---- GIVEN INFORMATION
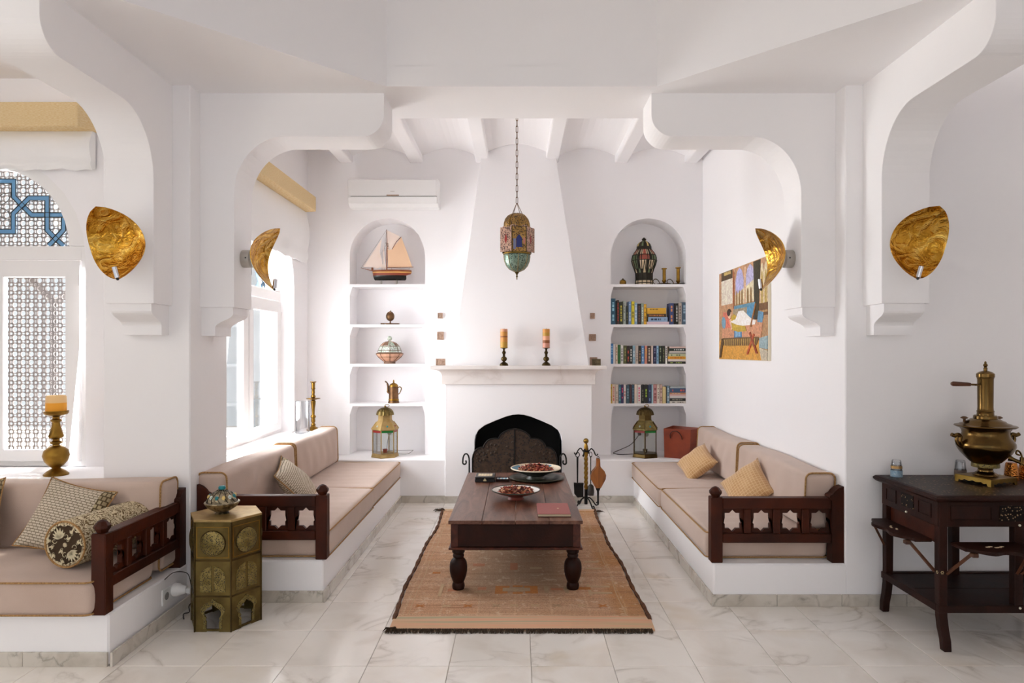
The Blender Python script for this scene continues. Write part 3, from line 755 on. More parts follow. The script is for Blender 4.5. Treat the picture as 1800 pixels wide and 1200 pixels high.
def pillow(name, label, w_, h_, T, loc, face, up, material, border=None, group=None):
    """square pillow centred on loc; face = direction its front looks, up = direction of its upper edge"""
    f = Vector(face).normalized(); u = Vector(up); u = (u - f * u.dot(f)).normalized(); r = u.cross(f)
    M3 = Matrix((r, u, f)).transposed()
    t = thing(name, label, 'pillow', loc, 0, group); t.rotation_euler = M3.to_euler()
    n = 18; mb = MB(); rn = random.Random(len(label)); p1, p2 = rn.uniform(0, 6), rn.uniform(0, 6)
    def P(i, j, s):
        a, b = -1 + 2*i/n, -1 + 2*j/n
        k = max(0, (1 - abs(a)**2.6)) ** 0.6 * max(0, (1 - abs(b)**2.6)) ** 0.6
        pin = 1 - 0.10 * (1 - abs(a)**2) * abs(b)**3; pin2 = 1 - 0.10 * (1 - abs(b)**2) * abs(a)**3
        z = s * T/2 * k + 0.004 * math.sin(a*5+p1) * math.sin(b*6+p2) * (k > 0)
        return (a * w_/2 * pin2, b * h_/2 * pin, z)
    for s in (-1, 1):
        mb.add([P(i, j, s) for i in range(n+1) for j in range(n+1)], [(i*(n+1)+j, (i+1)*(n+1)+j, (i+1)*(n+1)+j+1, i*(n+1)+j+1) for i in range(n) for j in range(n)], 0, True)
    mb.build('cover', material, t, angle=100)
    if border:
        e_ = [P(i, 0, 1) for i in range(n)] + [P(n, j, 1) for j in range(n)] + [P(n-i, n, 1) for i in range(n)] + [P(0, n-j, 1) for j in range(n)]
        MB().tube(e_, 0.004, 5, closed=True).build('piping', border, t, dbl=False)
    return t
pillow('throw_pillow', 'tan quilted pillow on the right bench, beside the red leather bag', 0.34, 0.30, 0.13, (1.50, 5.72, 0.510), (-0.62, -0.30, 0.72), (0.72, -0.15, 0.60), 'pillow_quilt', None, 'tan quilted pillows')
pillow('throw_pillow', 'tan quilted pillow on the right bench, nearest the wooden end', 0.34, 0.32, 0.13, (1.545, 4.60, 0.528), (-0.70, -0.42, 0.60), (0.60, -0.40, 0.72), 'pillow_quilt', None, 'tan quilted pillows')
pillow('throw_pillow', 'patterned cream and brown pillow on the alcove window bench', 0.42, 0.36, 0.13, (-1.53, 4.72, 0.530), (0.70, 0.05, 0.62), (-0.55, -0.25, 0.72), 'pillow_weave', 'piping', 'cream and brown woven pillows')
pillow('throw_pillow', 'patterned cream and brown pillow leaning behind the bolster', 0.37, 0.37, 0.12, (-2.335, 3.53, 0.580), (0.05, -0.86, 0.48), (0.20, 0.30, 0.85), 'pillow_weave', 'piping', 'cream and brown woven pillows')
pillow('throw_pillow', 'patterned cream and brown pillow cut by the left edge', 0.37, 0.37, 0.12, (-2.86, 3.53, 0.570), (0.0, -0.86, 0.48), (-0.25, 0.30, 0.85), 'pillow_weave', 'piping', 'cream and brown woven pillows')

# bolster with an embroidered end
bo = thing('bolster', 'round damask bolster in brown and cream beside the sofa end', 'bolster', (-2.145, 3.235, 0.527), -math.atan2(0.085, 0.48))
R_ = 0.113
mb = MB(); mb.M = Matrix.Rotation(-PI/2, 4, 'X')
mb.lathe([(R_*0.93, 0.0), (R_*0.985, 0.006), (R_, 0.02), (R_*1.01, 0.24), (R_, 0.46), (R_*0.985, 0.474), (R_*0.93, 0.48)], 40); mb.build('cover', 'damask', bo, angle=60)
mb = MB(); mb.M = Matrix.Rotation(-PI/2, 4, 'X'); mb.lathe([(0, -0.004), (R_*0.5, -0.003), (R_*0.93, 0.001)], 40); ed = mb.build('end_panel', 'damask_ground', bo)
mb = MB(); mb.tube([(R_*0.955*math.cos(a), 0.0, R_*0.955*math.sin(a)) for a in [2*PI*k/48 for k in range(48)]], 0.005, 6, closed=True); mb.build('piping', 'piping', bo, dbl=False)
mo = MB()
def leaf(c, a, L, w_, y=-0.006):
    ca, sa = math.cos(a), math.sin(a); pts = []
    for k in range(13):
        t_ = k/12*2; u_ = t_ if t_ <= 1 else 2 - t_; v_ = w_/2 * math.sin(PI * u_ ** 0.8) * (1 if t_ <= 1 else -1)
        pts.append((c[0] + L*u_*ca - v_*sa, c[1] + L*u_*sa + v_*ca))
    mo.plate(pts[:-1], y, y + 0.003, 'Y')
def scroll(c, a0, turns, r0, r1, w_):
    pts = [(c[0] + (r0 + (r1-r0)*k/14) * math.cos(a0 + turns*2*PI*k/14), -0.005, c[1] + (r0 + (r1-r0)*k/14) * math.sin(a0 + turns*2*PI*k/14)) for k in range(15)]
    mo.tube(pts, [w_ * (0.5 + 0.5*k/14) for k in range(15)], 5, squash=0.5)
for c, a in (((-0.022, 0.028), 1.95), ((0.030, -0.030), -0.95)):      # two lotus flowers
    for k in range(-3, 4): leaf(c, a + k*0.36, 0.056 - 0.005*abs(k), 0.0125)
    for s_ in (-1, 1): scroll((c[0] + s_*0.034*math.sin(a), c[1] - s_*0.034*math.cos(a)), a + s_*1.2, -s_*0.85, 0.005, 0.014, 0.003)
for c, a in (((0.018, 0.022), 0.75), ((-0.012, -0.024), 3.9), ((0.040, 0.052), 1.3), ((-0.058, -0.046), 4.3), ((0.070, 0.010), 0.3), ((-0.078, 0.012), 2.6), ((-0.012, -0.072), 4.6), ((-0.060, -0.010), 3.4)):
    leaf(c, a, 0.026, 0.009); leaf(c, a + 0.75, 0.020, 0.008); scroll(c, a + 2.5, 0.8, 0.004, 0.011, 0.0026)
for k in range(8): leaf((0.004, -0.001), k*PI/4, 0.012, 0.007)
for k in range(18):
    a = 2*PI*k/18; leaf((0.097*math.cos(a), 0.097*math.sin(a)), a + PI + (0.9 if k % 2 else -0.9), 0.017, 0.007)
mo.build('floral_motif', 'damask_cream', ed, dbl=False)

# ------------------------------------------------------------------ carved bench ends
def star(cx, cz, R, n=8, k=0.765):
    return [(cx + (R if i % 2 == 0 else R*k) * math.cos(PI/2 + PI*i/n), cz + (R if i % 2 == 0 else R*k) * math.sin(PI/2 + PI*i/n)) for i in range(2*n)]
def bench_end(label, loc, rz, mirror=False, L=0.755):
    """local: x from the free post (0) to the wall (L), y = thickness, z from the bench base"""
    t = thing('carved_bench_end', label, 'bench end', loc, rz, 'carved wooden bench ends')
    s = -1 if mirror else 1
    def bx_(name, a, b, mat_='wood_red', bev=0.004):
        xs = sorted((s*a[0], s*b[0])); return B((xs[0], a[1], a[2]), (xs[1], b[1], b[2])).build(name, mat_, t, bevel=bev)
    p1 = bx_('post', (0, 0, 0), (0.066, 0.066, 0.372))
    MB().lathe([(0.024, 0.372), (0.026, 0.378), (0.036, 0.392), (0.036, 0.405), (0.020, 0.424), (0.006, 0.430), (0, 0.431)], 8, (s*0.033, 0.033, 0), smooth=False, start=PI/8).build('finial', 'wood_red', p1, bevel=0.0015)
    mb = MB(); prof_ = [(L-0.068, 0.0), (L, 0.0), (L, 0.435)] + [(L-0.012, 0.432), (L-0.03, 0.425), (L-0.05, 0.408), (L-0.062, 0.392), (L-0.078, 0.384), (L-0.082, 0.372), (L-0.074, 0.362), (L-0.068, 0.355)]
    mb.plate([(s*x, z) for x, z in prof_], 0.0, 0.066, 'Y').build('post', 'wood_red', t, bevel=0.003)
    bx_('top_rail', (0.066, 0.004, 0.305), (L-0.068, 0.062, 0.368)); bx_('bottom_rail', (0.066, 0.004, 0.112), (L-0.068, 0.062, 0.165))
    n = 4; ow = (L - 0.134 - 3*0.042) / n
    for k in range(n):
        x0 = 0.066 + k*(ow + 0.042)
        if k < n-1: bx_('mullion', (x0 + ow, 0.006, 0.165), (x0 + ow + 0.042, 0.060, 0.305))
        cx = x0 + ow/2
        xs = sorted((s*x0, s*(x0 + ow)))
        MB().plate([(xs[0], 0.165), (xs[1], 0.165), (xs[1], 0.305), (xs[0], 0.305)], 0.024, 0.044, 'Y', [star(s*cx, 0.235, 0.0625)]).build('star_panel', 'wood_red', t)
    return t
bench_end('dark wooden bench end with star cutouts on the right bench', (1.102, 3.885, 0.238), 0)
bench_end('dark wooden bench end with star cutouts behind the hexagonal brass table', (-1.104, 3.945, 0.238), 0, True, 0.75)
bench_end('dark wooden bench end with star cutouts beside the damask bolster', (-1.878, 3.108, 0.238), PI/2, False, 0.757)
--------
# OBJECTIVE
Find how many lines in the listing hold "from", and reply with that number only.

# TASK ANSWER
2